労災保険に加入していないならば健康保険を使えるのでしょうか。
健康保険は「業務外に起因する傷病」に対して療養の給付を行う制度ですから、原則使用できません。
業務上傷病であっても事業主や役員は労災の適用はないので実態に応じて対策をしておくことが必要です。
取締役で労災対象者の場合
代表権や業務執行権を有する役員は労災保険の対象者ではありません。
業務執行権とは株主総会、取締役会の決議を実行し、日常的な取締役会の委任事項を決定、執行する権限を言います。
しかし法人の取締役等であっても事実上、業務執行権を持つ者に指揮監督を受けている者は原則労働者として扱います。
また、取締役会規則により業務執行権を有すると認められている者は対象にはなりません。
また、監査役や監事は法令上では使用人を兼ねることはないのですが、事実上一般の労働者と同様に賃金を得て労働している場合は労働者として扱います。
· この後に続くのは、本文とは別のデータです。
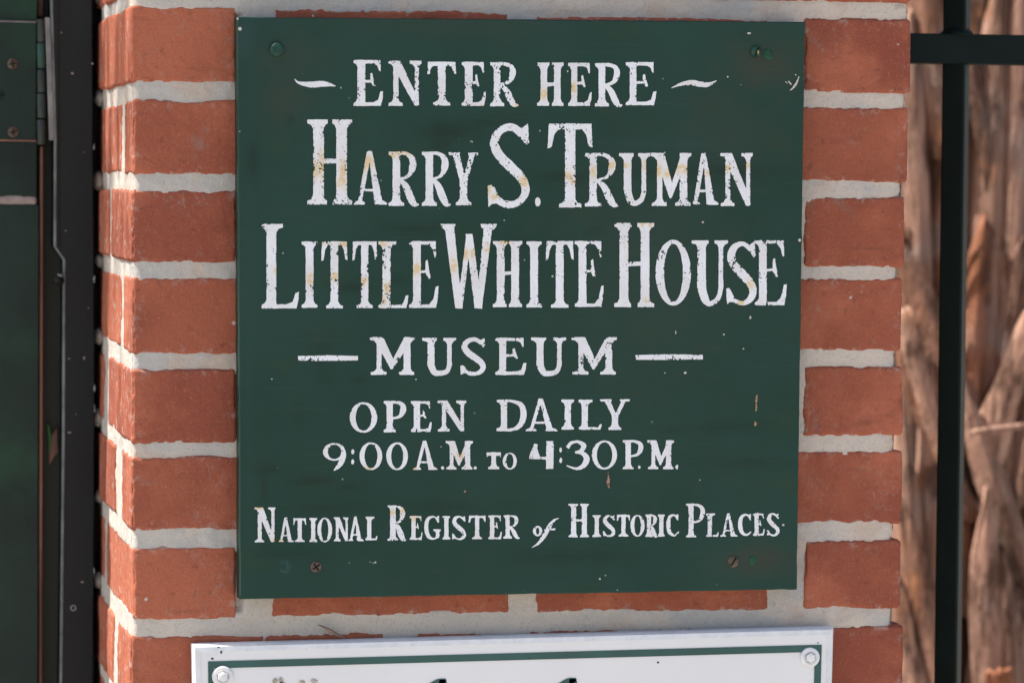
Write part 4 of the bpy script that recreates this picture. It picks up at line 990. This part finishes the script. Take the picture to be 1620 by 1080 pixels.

これら兼務をしている取締役等は役員報酬の部分は労災の対象でなく労働者部分の賃金が対象となります。
法人5人未満事業所の代表者等労災の扱い
特例として、傷病が発生した当時に被保険者が5人未満の社会保険適用事業所の代表者等で一般の従業員と著しく異ならない労務に従事しているような場合は、業務上の傷病についても健康保険の給付対象とされています。
平成25年5月からは休業中の傷病手当金も給付される事になっています。
また、他に中小事業主等の労災特別加入をしていれば役員の労災適用を受けることができますが、その場合は5人未満事業所でも労災保険から給付を受けることになります。